Hari kematiannya ditentukan ketika sang Caesar menerima undangan
dari Senat. Ketika itu, istrinya Caesar, Calpurnia, sempat melarang Caesar
untuk menghadiri undangan tersebut.
Namun, Julius Caesar bertekad tetap menerima undangan para
Senator tersebut. Hari naas itu tiba, di dalam gedung Senat yang mulia itu, Brutus
bersama anggota Senat lainnya lalu mengeroyok dan menikamnya dengan belati
puluhan kali ke seluruh tubuh Julius Caesar hingga tewas.
Kisah ini sangat inspiratif lantaran selalu saja ada manusia
dengan peran seperti Brutus, pada setiap periode kekuasaan. Sebagai contohnya
adalah peran Ginandjar, dkk. dalam periode akhir kekuasaan pemerintahan
Soeharto.
Dalam naskah Shakespeare, Brutus mengakui ikut menusukkan belati
ke tubuh Julius Caesar justru karena kecintaan kepadanya. “Begitu besar cintaku
kepadanya, sehingga aku tak ingin membiarkannya hidup sebagai seorang diktator
yang tiran”, ucap Brutus persis seperti sang pahlawan tanda jasa.
Mencegah kediktatoran, adalah suatu alasan yang klise, kamuflasa
semata. Bukankah anggota-anggota Senat yang berkonspirasi dalam pembunuhan
terhadap Julius Caesar, juga adalah orang-orang yang mengkhianati rakyat dan
menjadi kaya raya karena korupsi dan pengkhianatan terhadap negaranya.
Demikian juga sang Ginandjar, kecerdasan dan kecerdikannya dalam
menumpangi gerakan mahasiswa tahun 1998 bagaikan mandi di dalam kolam yang
berisi air yang jernih dan bersih. Wajah dan tubuhnya yang tadinya dilumuri
lumpur korupsi dan kotoran pengkhinatan menjadi bersih kembali, tampil seakan
akan pahlawan penyelamat.
Sebagaimana Brutus, bukankah Ginandjar Kartasasmita adalah orang
yang kaya raya yang diduga hartanya diperoleh dari kejahatan korupsi dan
pengkhianatan terhadap negara?
Sebagaimana Brutus, pengkhianatan yang dilakukan oleh Ginandjar
terhadap Presiden Soeharto sesungguhnya tidak untuk membela kepentingan rakyat
dan negara. Sesunguhnya pengkhianatan tersebut dilakukan untuk kepentingan
pribadi dan keluarganya sendiri, yang mengatasnamakan rakyat dan reformasi.

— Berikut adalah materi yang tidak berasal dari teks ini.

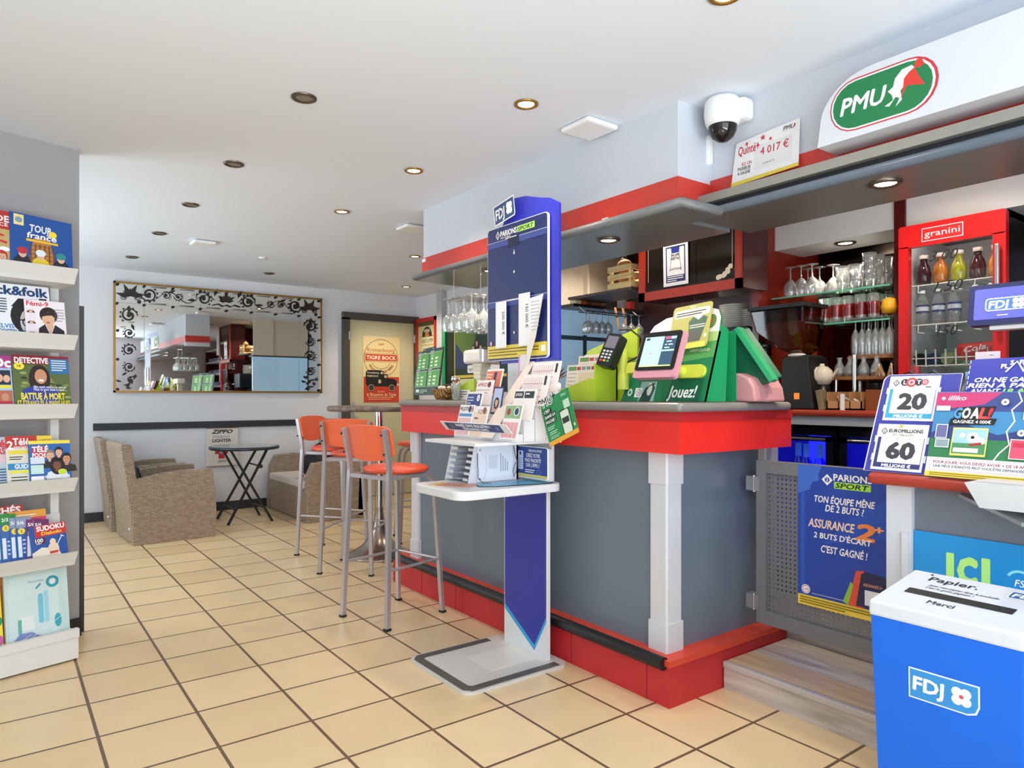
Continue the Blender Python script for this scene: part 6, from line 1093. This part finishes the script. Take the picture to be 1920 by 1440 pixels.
# ================================================================ header signs, right counter displays, bin
b = B(FX(2.36, 1.352, 2.088)); HW = 1.9
P = [(0, 0), (HW, 0), (HW, .225), (.20, .225)]+[(.20-.19*math.sin(a), .07+.155*math.cos(a)) for a in [i*PI/2/10 for i in range(1, 11)]]+[(.004, .03)]
b.prism(Matrix(), P, .13, mat('#d3d6dd', .4, vary=.01)); b.k = 6
def stad(u, v, w_, h_, m): b.rrect(u, v, w_, h_, h_/2-.0005, m)
stad(.048, .022, .352, .178, '#c8303c'); stad(.052, .0265, .339, .169, '#dfe1e6'); stad(.058, .032, .325, .158, '#187a45')
b.text('PMU', .085, .085, .058, W, w=.155, bold=.035, shear=.22)
b.poly([(.235, .07), (.262, .082), (.258, .10), (.245, .115), (.262, .125), (.268, .15), (.29, .172), (.32, .175), (.328, .165), (.31, .155), (.296, .14), (.30, .12), (.285, .105), (.29, .075), (.27, .058), (.282, .082), (.27, .09), (.25, .065)], W)
b.poly([(.296, .14), (.31, .155), (.328, .165), (.345, .125), (.36, .10), (.33, .108), (.305, .115), (.285, .075), (.292, .105)], '#d8392e'); b.poly([(.325, .168), (.335, .188), (.35, .185), (.358, .165), (.342, .158)], '#d8392e')
sg = b.build('racing_sign', origin=(2.36, .9, 2.088), label='long white light-box sign with a green oval reading PMU and a galloping jockey', cat='sign')
b = B(); b.cyl((2.46, 1.18, 2.30), (2.46, 1.18, 2.335), .007, M_BLACK, n=8); b.build('hook', label='small black hook on top of the white light-box sign', cat='hook')
b = B(frame((2.475, 1.80, 2.075), (0, -1, -.0), (.06, .08, 1))); w_, h_ = .305, .205
b.prism(Matrix(), [(0, 0), (w_, .012), (w_, .20), (.018, .18)], .001, mat('#eceaea', .4)); b.k = 3; b.poly([(0, 0), (w_, .012), (w_, .026), (0, .016)], '#e8cf4a')
b.rect(.105, .045, .17, .10, '#e2dfe0'); b.text('Quinté+', .03, .125, .038, '#c22f44', w=.10, bold=.02, shear=.1); b.text('4 017 €', .135, .10, .032, '#c22f44', w=.125); b.text('ICI, UN', .05, .078, .014, '#b03a48', w=.045); b.text('PARIEUR', .032, .060, .014, K, w=.06, bold=.02); b.text('A GAGNÉ', .03, .042, .014, K, w=.06, bold=.02); b.text('PMU', .235, .168, .018, '#2a2a2e', shear=.2); b.poly([(.275, .17), (.29, .185), (.285, .172)], '#c22f44'); b.text('le mardi 12', .15, .06, .008, '#888')
for u, v, r in ((.145, .17, .014), (.07, .165, .010), (.18, .155, .010), (.12, .15, .004)): b.poly([(u+(r if i % 2 == 0 else r*.4)*math.sin(i*PI/5), v+(r if i % 2 == 0 else r*.4)*math.cos(i*PI/5)) for i in range(10)], '#c8384a')
b.build('prize_notice', label='white prize notice reading 4 017 € leaning above the header shelf', cat='notice')
# lotto jackpot panel
t = thing('jackpot_display', 'blue panel with two white cards reading 20 and 60 leaning on the red counter', 'jackpot panel', (2.25, 1.0, .965))
TL = .40; F = FX(2.215, 1.115, .966, TL); VI = mat('#3a3f9e', .35, vary=.03)
b = B(F); b.prism(Matrix(), [(0, 0), (.23, 0), (.235, .33), (.025, .33), (.012, .322), (.006, .31)], .006, mat('#e8e8f0', .4)); b.k = 2; b.prism(Matrix.Translation((0, 0, .0012)), [(.004, 0), (.23, 0), (.235, .328), (.025, .328), (.015, .32), (.01, .308)], .001, VI); b.build('panel_board', t)
def jack(v, top, num, sub, band):
    b = B(F @ Matrix.Translation((.022+v*.04, v, .004))); b.board(.15, .152, .003, '#f2f2f6'); b.rect(.006, .008, .138, .10, band); b.rect(.016, .024, .126, .084, '#f0f0f4'); b.text(num, .08, .040, .053, '#3c3a42', w=.078, al='c', bold=.07); b.text(sub, .075, .0105, .010, W, w=.085, al='c', bold=.05)
    for u in (.03, .06, .095, .125): b.rect(u, .028, .008, .0015, '#9a9aa2'); b.rect(u, .103, .008, .0015, '#9a9aa2')
    b.poly([(.012, .128), (.022, .140), (.032, .128), (.022, .116)], K); b.poly([(.015, .128), (.022, .1365), (.029, .128), (.022, .1195)], '#f2f2f6'); b.text('2', .022, .1235, .009, K, al='c')
    if top == 'LOTO':
        for u, c, r, ch in ((.048, '#2a2a34', .012, 'L'), (.068, '#d8404c', .016, 'O'), (.09, '#2a2a44', .012, 'T'), (.108, '#d8404c', .010, 'O')): b.ell(u, .130, r, r, c); b.text(ch, u, .130-r*.55, r*1.1, W, al='c', bold=.05)
        b.lines(.112, .112, .03, 1, .01, .003, '#555')
    else:
        b.text(top, .036, .124, .012, K, w=.10, bold=.03); b.text('MY MILLION', .05, .113, .007, '#9a8a6a', w=.06); b.poly([(.07+.009*(1 if i % 2 == 0 else .4)*math.sin(i*PI/5), .145+.009*(1 if i % 2 == 0 else .4)*math.cos(i*PI/5)) for i in range(10)], '#c8b04a')
    b.build('number_card', t)
    for u in (.0, .155):
        for q in (.03, .09): b = B(F @ Matrix.Translation((.018+v*.04, v, .0045))); b.rect(u, q, .006, .022, '#d8dcf0'); b.build('clip', t)
jack(.17, 'LOTO', '20', 'MILLIONS €', '#3aa2d0'); jack(.005, 'EUROMILLIONS', '60', 'MILLIONS €', '#2c3470')
b = B(F @ Matrix.Translation((.235, .09, -.012))); b.prism(Matrix(), [(0, 0), (.7, 0), (.7, .30), (.02, .29), (.012, .28)], .005, mat('#2a35a4', .35, vary=.04)); b.k = 3
for i in range(16): b.rect(.012, .02+.017*i, .0025, .011, '#c9cff0')
WI = ink(W); b.text('ON NE GAGNE', .032, .214, .0145, W, w=.18, bold=.045, shear=.2); b.text('RIEN À PARIER', .017, .196, .0145, W, w=.205, bold=.045, shear=.2); b.text('AVANT', .024, .178, .0145, W, w=.078, bold=.045, shear=.2); b.text('18 ANS', .108, .178, .0145, '#a8f060', w=.092, bold=.045, shear=.2)
b.text('PL', .095, .257, .014, W, bold=.06); b.text('S', .117, .268, .014, W, bold=.06); b.text('FE', .14, .268, .014, W, bold=.06); b.stroke([(.108, .245), (.133, .278), (.153, .245)], .005, W); b.text('Y', .147, .257, .014, W, bold=.06); b.lines(.16, .253, .035, 2, .007, .0025, '#c9cff0'); b.build('age_notice', label='blue age notice in white slanted capitals behind the football ticket poster', cat='notice')
b = B(FX(2.205, .93, .966, .36)); w_, h_ = .62, .247; b.M = b.M @ Matrix.Scale(1.07, 4)
b.board(w_, h_, .003, '#3f86b8'); b.rect(0, .055, w_, .07, '#2f7a4c'); b.poly([(0, .125), (.06, .16), (.16, .125), (.25, .15), (.4, .125), (.4, .11), (0, .11)], '#2c3f7a'); b.rect(0, .19, w_, .055, '#3a4a8a'); b.poly([(0, .245), (.16, .245), (.12, .21), (.06, .2), (.0, .195)], '#c23a72'); b.text('illiko', .03, .222, .014, W, w=.045, shear=.25); b.poly([(.012, .227), (.018, .233), (.024, .227), (.018, .221)], W)
b.stroke([(.195, .245), (.205, .22), (.185, .195), (.195, .165), (.18, .135), (.19, .10), (.17, .075), (.16, .055)], .0035, W); b.rect(0, .015, w_, .04, '#f2f2f4'); b.rect(.008, .019, w_, .032, '#d8a0ac'); b.rect(.0095, .0205, w_, .029, '#f4f4f6'); b.rect(0, 0, w_, .015, '#e8cf4a')
b.text('POUR JOUER, VOUS DEVEZ AVOIR + DE 18 ANS', .018, .038, .008, '#9a3a5c', w=.22, bold=.04); b.text("UNE PIÈCE D'IDENTITÉ PEUT VOUS ÊTRE DEMANDÉE", .02, .027, .007, '#3a3a4c', w=.21, bold=.03); b.lines(.012, .009, .5, 2, .0055, .0028, '#9a8420')
b.poly([(.04, .148), (.15, .152), (.155, .17), (.045, .168)], K); b.poly([(.05, .165), (.14, .172), (.15, .205), (.055, .20)], K)
for i, (ch, c) in enumerate(zip('GOAL!', ('#4a9ad8', '#f0f4f8', '#f0f4f8', '#e8484c', '#d82c34'))): b.text(ch, .052+.02*i, .170, .03, c, w=.018 if ch != '!' else .01, bold=.06, shear=.2)
b.text('GAGNEZ 4 000€', .052, .155, .009, W, w=.09, bold=.03)
b.rect(.055, .062, .085, .08, '#e8d86a'); b.rect(.058, .068, .079, .07, '#9fc8dc'); b.rect(.058, .068, .079, .03, '#4a8a5c'); b.ell(.105, .115, .014, .014, W); b.ell(.105, .115, .005, .005, K, 6); b.ell(.125, .105, .010, .010, W); b.ell(.08, .12, .007, .007, W); b.poly([(.1, .09), (.13, .095), (.125, .102), (.1, .096)], '#b02a30'); b.rect(.062, .072, .06, .012, W); b.rect(.012, .11, .03, .04, W); b.rect(.014, .112, .026, .036, '#6a6a9a'); b.rect(.015, .083, .035, .025, W); b.rect(.017, .085, .031, .021, '#8aa0a8'); b.rect(.005, .19, .035, .014, W)
for u, v, ww, hh, c in ((.215, .17, .032, .028, '#f0e8d4'), (.26, .165, .034, .04, '#4a3a5c'), (.30, .17, .04, .04, '#f0b070'), (.31, .22, .03, .03, '#d86a5c'), (.235, .105, .05, .035, '#4a8a5c'), (.295, .10, .04, .04, '#7ab0d8'), (.195, .062, .046, .05, '#d8506c'), (.248, .062, .05, .055, '#ecd03a'), (.305, .06, .04, .05, '#e0a0a8'), (.36, .1, .05, .06, '#d04a4a'), (.42, .16, .05, .05, '#4aa0a0'), (.42, .08, .05, .06, '#e8c060')): b.rect(u-.002, v-.002, ww+.004, hh+.004, '#f0ece4'); b.rect(u, v, ww, hh, c); b.rect(u+.004, v+hh*.6, ww-.008, hh*.25, '#c03048')
for u, v, r in ((.17, .215, .009), (.23, .22, .009), (.25, .235, .006), (.28, .226, .011), (.31, .236, .006), (.215, .13, .009)): b.ell(u, v, r, r, W); b.ell(u, v, r*.4, r*.4, '#6a7090', 8)
b.text('SUPER', .252, .098, .012, '#c03048', w=.042, bold=.05); b.build('ticket_poster', label='football scratch-ticket poster reading GOAL! leaning on the red counter edge', cat='poster')
# customer monitor
t = thing('counter_monitor', 'tilted dark blue monitor showing a white clover logo on violet', 'monitor', (2.65, .8, .965))
MF = FX(2.585, .958, 1.432, .16)
b = B(MF); b.prism(Matrix(), rr(0, 0, .40, .135, .012), .03, mat('#232a5c', .35)); b.k = 4; b.rrect(.018, .018, .364, .102, .006, SCN('#5a5fd8')); b.rrect(.05, .045, .13, .042, .010, SCN('#e6e8f6')); b.rrect(.053, .048, .124, .036, .008, SCN('#4a6fd0')); b.text('FDJ', .06, .053, .026, SCN('#f4f4fa'), w=.055, bold=.04, shear=.1)
for a in range(4): b.ell(.142+.011*math.cos(a*PI/2+PI/4), .066+.011*math.sin(a*PI/2+PI/4), .009, .009, SCN('#c9dcf4'), 10)
b.rect(.085, .028, .03, .003, SCN('#c9cff0')); b.build('screen', t)
b = B(); b.cyl((2.66, .78, .965), (2.66, .78, 1.45), .018, M_DARK); b.box(2.6, 2.72, .7, .86, .963, .975, M_DARK); b.build('stem', t)
b = B(); b.rb(2.60, 2.66, .72, .90, 1.415, 1.43, .004, M_WHITE); b.build('bracket', t)
b = B(FX(2.562, .925, 1.166)); b.board(.07, .178, .002, '#eee6ee'); b.lines(.04, .165, .02, 1, .01, .002, '#444'); b.build('receipt', label='white paper slip sticking up behind the blue age notice', cat='paper')
b = B(); b.box(4.0, 4.04, .42, 1.10, 1.14, 1.9, mat('#8f99a2', .5)); struct('wall_bar_right', b)
b = B(); b.box(3.6, 3.9, .4, 1.14, 2.036, 2.05, M_DARK) if 0 else None
# paper recycling bin
t = thing('recycling_bin', 'blue cardboard paper recycling bin with a sloping white lid', 'bin', (1.9, .72, 0))
BLB = mat('#0066de', .65, vary=.03); X0, X1, Y0, Y1 = 1.80, 2.06, .555, .893
def taper(b, x0, x1, y0, y1, e, z0, z1, m): squ(b, [(x0+e, x1-e, y0+e, y1-e, z0), (x0, x1, y0, y1, z1)], m)
b = B(); taper(b, X0+.004, X1-.004, Y0+.004, Y1-.004, .02, 0, .66, BLB); b.build('bin_body', t)
b = B(); LW = mat('#d2d7e0', .45)
c = [(X0, Y0), (X1, Y0), (X1, Y1), (X0, Y1)]; zt = [.678, .718, .718, .678]
b.add([(x, y, .64) for x, y in c]+[(x, y, z) for (x, y), z in zip(c, zt)], [(3, 2, 1, 0), (4, 5, 6, 7), (0, 1, 5, 4), (1, 2, 6, 5), (2, 3, 7, 6), (3, 0, 4, 7)], LW); b.build('lid', t, bevel=.006)
LF = frame((X0, Y1, .6785), (0, -1, 0), (X1-X0, 0, .04)); b = B(LF)
b.text('Papier.', .06, .20, .030, '#1a2a3c', w=.115, bold=.03); b.poly([(.05, .24), (.054, .25), (.058, .24), (.054, .236)], '#1a2a3c'); b.text('Jeter son papier dans la poubelle', .075, .165, .011, '#3a4a5c', w=.16, shear=.2); b.text("c'est le geste gagnant !", .075, .148, .011, '#3a4a5c', w=.11, shear=.2); b.text('Merci', .115, .055, .022, '#1a2a3c', w=.06, bold=.02)
b.rrect(.242, .19, .09, .045, .006, '#f4f6fa'); b.rrect(.245, .193, .084, .039, .005, '#2a5a9c'); b.text('FDJ', .25, .20, .024, W, w=.05, bold=.04, shear=.1); b.rect(.045, .095, .24, .034, '#10141a'); b.build('lid_print', t)
tilt = math.atan2(.016, .66); b = B(frame((X0+.005-.0008, Y1-.006, .40), (0, -1, 0), (-.024, 0, 1)).copy()); b.M = frame((X0+.0035+.02*(1-.40/.66), Y1, .40), (0, -1, 0), (-.02, 0, .66)) @ Matrix.Translation((0, 0, .001))
b.prism(Matrix(), [(.095, .135), (.25, .135), (.25, .085), (.243, .067), (.225, .06), (.095, .06)], .0005, ink('#e8f0fa')); b.prism(Matrix.Translation((0, 0, .0006)), [(.0985, .1315), (.2465, .1315), (.2465, .087), (.240, .0705), (.224, .0635), (.0985, .0635)], .0005, ink('#2f8fd8')); b.k = 12
b.text('FDJ', .106, .083, .034, W, w=.068, bold=.045, shear=.05)
for a in range(4): b.ell(.212+.013*math.cos(a*PI/2+PI/4), .099+.013*math.sin(a*PI/2+PI/4), .012, .012, '#eaf4fc', 12)
b.ell(.212, .099, .005, .005, '#d84a6c', 10); b.build('emblem', t)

Bukankah peran Ginandjar sangat strategis selaku Menteri
Pertambangan dan Energi (Mentamben) di era Orde Baru, telah bertindak menjadi
“brutus” yang mengkhianati negara dalam Kontrak Karya dengan PT Freeport pada
30 Desember 1991. Sebuah kesepakatan yang telah menjadi sengketa yang melilit
dan menguras energi negara Indonesia hingga saat ini.
Bukankah akibat dari Kontrak Karya tahun 1991 tersebut yang
memungkinkan PT Freeport mempunyai landasan hukum mengajukan perpanjangan
kontrak setiap saat.
Karena itu, jika saat ini, sedang berlangsung pertikaian antara
rakyat versus pemerintahan Joko Widodo terkait kesepakatan Freeport, yang
dianggap menyimpang dari konstitusi, pertanyaannya, dimana gerangan Mr. (Jhony)
Ginandjar?
Jika saat ini berlangsung sengketa yang melilit, tidak ada
unjungnya, antara Pemerintahan Joko Widodo melalui Kementerian ESDM versus PT
Freeport, pertanyaannya, di mana gerangan sang “Brutus” Ginandjar?